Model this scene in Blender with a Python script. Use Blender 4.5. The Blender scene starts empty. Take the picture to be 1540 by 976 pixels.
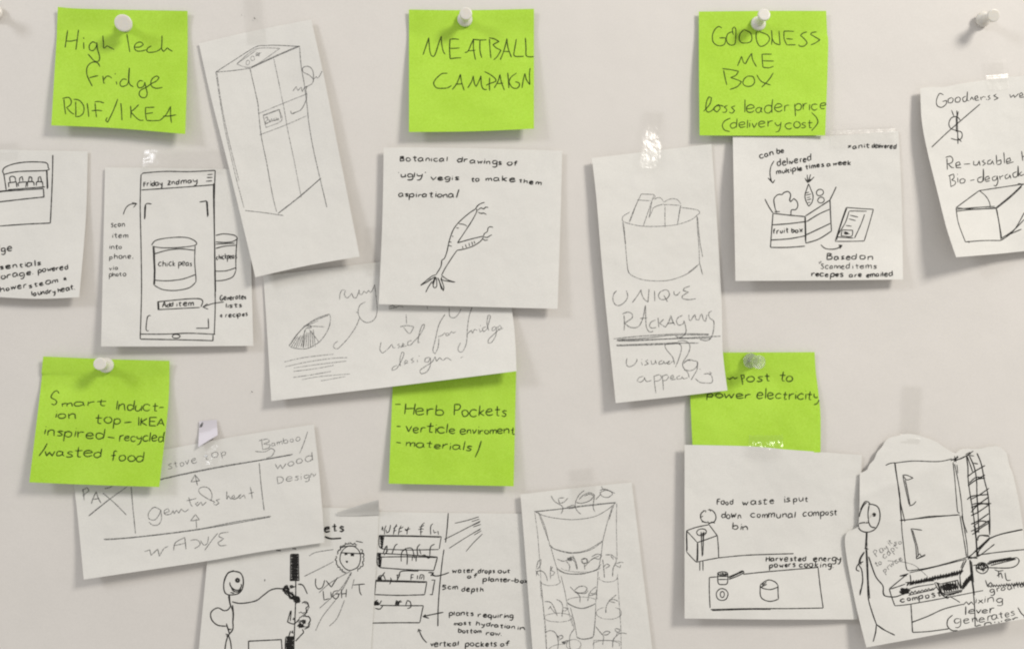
import bpy, bmesh, math, random
from mathutils import Vector, noise
from mathutils.bvhtree import BVHTree

# ------------------------------------------------------------------ camera, world, lamps, exposure
S = 0.0004          # metres on the board per photograph pixel
D = 0.530           # distance from the phone to the board
sc = bpy.context.scene
col = sc.collection
cam_d = bpy.data.cameras.new('camera'); cam = bpy.data.objects.new('camera', cam_d); col.objects.link(cam)
cam.location = (0, -D, 0); cam.rotation_euler = (math.radians(90), 0, 0)
cam_d.sensor_width = 36; cam_d.lens = 36 * D / (1540 * S)
cam_d.clip_start = 0.01; cam_d.clip_end = 50
sc.camera = cam
w = bpy.data.worlds.new('World'); sc.world = w; w.use_nodes = True
bg = w.node_tree.nodes['Background']; bg.inputs[0].default_value = (1.0, 0.965, 0.93, 1); bg.inputs[1].default_value = 0.44

def lamp(name, loc, target, size, power, colr):
    d = bpy.data.lights.new(name, 'AREA'); d.shape = 'DISK'; d.size = size; d.energy = power; d.color = colr
    o = bpy.data.objects.new(name, d); col.objects.link(o); o.location = loc
    o.rotation_euler = (Vector(target) - Vector(loc)).to_track_quat('-Z', 'Y').to_euler()
lamp('room_lamp', (1.40, -1.22, 1.22), (0, 0, 0), 0.50, 31.5, (1.0, 0.95, 0.875))
lamp('room_lamp', (-1.70, -1.15, 1.10), (0, 0, 0), 0.50, 11.3, (0.93, 0.95, 1.0))

sc.view_settings.view_transform = 'Standard'; sc.view_settings.look = 'None'
sc.view_settings.exposure = 0.09; sc.view_settings.gamma = 1
sc.cycles.use_denoising = True; sc.cycles.filter_width = 2.1
sc.cycles.max_bounces = 8; sc.cycles.transparent_max_bounces = 24
sc.cycles.caustics_refractive = False; sc.cycles.caustics_reflective = False

R = random.Random(11)

# ------------------------------------------------------------------ materials
def new_mat(name):
    m = bpy.data.materials.new(name); m.use_nodes = True
    nt = m.node_tree; nt.nodes.clear()
    return m, nt, nt.nodes, nt.links
def N(nodes, t, **kw):
    n = nodes.new(t)
    for k, v in kw.items(): setattr(n, k, v)
    return n
def texpos(nodes, links, scale):
    tc = N(nodes, 'ShaderNodeTexCoord'); mp = N(nodes, 'ShaderNodeMapping'); mp.inputs['Scale'].default_value = (scale,) * 3
    links.new(tc.outputs['Object'], mp.inputs[0]); return mp.outputs[0]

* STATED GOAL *
Reproduce the full listing above verbatim, with no pictures included.

* PROBLEM SOLUTION *
Model this scene in Blender with a Python script. Use Blender 4.5. The Blender scene starts empty. Take the picture to be 1540 by 976 pixels.
import bpy, bmesh, math, random
from mathutils import Vector, noise
from mathutils.bvhtree import BVHTree

# ------------------------------------------------------------------ camera, world, lamps, exposure
S = 0.0004          # metres on the board per photograph pixel
D = 0.530           # distance from the phone to the board
sc = bpy.context.scene
col = sc.collection
cam_d = bpy.data.cameras.new('camera'); cam = bpy.data.objects.new('camera', cam_d); col.objects.link(cam)
cam.location = (0, -D, 0); cam.rotation_euler = (math.radians(90), 0, 0)
cam_d.sensor_width = 36; cam_d.lens = 36 * D / (1540 * S)
cam_d.clip_start = 0.01; cam_d.clip_end = 50
sc.camera = cam
w = bpy.data.worlds.new('World'); sc.world = w; w.use_nodes = True
bg = w.node_tree.nodes['Background']; bg.inputs[0].default_value = (1.0, 0.965, 0.93, 1); bg.inputs[1].default_value = 0.44

def lamp(name, loc, target, size, power, colr):
    d = bpy.data.lights.new(name, 'AREA'); d.shape = 'DISK'; d.size = size; d.energy = power; d.color = colr
    o = bpy.data.objects.new(name, d); col.objects.link(o); o.location = loc
    o.rotation_euler = (Vector(target) - Vector(loc)).to_track_quat('-Z', 'Y').to_euler()
lamp('room_lamp', (1.40, -1.22, 1.22), (0, 0, 0), 0.50, 31.5, (1.0, 0.95, 0.875))
lamp('room_lamp', (-1.70, -1.15, 1.10), (0, 0, 0), 0.50, 11.3, (0.93, 0.95, 1.0))

sc.view_settings.view_transform = 'Standard'; sc.view_settings.look = 'None'
sc.view_settings.exposure = 0.09; sc.view_settings.gamma = 1
sc.cycles.use_denoising = True; sc.cycles.filter_width = 2.1
sc.cycles.max_bounces = 8; sc.cycles.transparent_max_bounces = 24
sc.cycles.caustics_refractive = False; sc.cycles.caustics_reflective = False

R = random.Random(11)

# ------------------------------------------------------------------ materials
def new_mat(name):
    m = bpy.data.materials.new(name); m.use_nodes = True
    nt = m.node_tree; nt.nodes.clear()
    return m, nt, nt.nodes, nt.links
def N(nodes, t, **kw):
    n = nodes.new(t)
    for k, v in kw.items(): setattr(n, k, v)
    return n
def texpos(nodes, links, scale):
    tc = N(nodes, 'ShaderNodeTexCoord'); mp = N(nodes, 'ShaderNodeMapping'); mp.inputs['Scale'].default_value = (scale,) * 3
    links.new(tc.outputs['Object'], mp.inputs[0]); return mp.outputs[0]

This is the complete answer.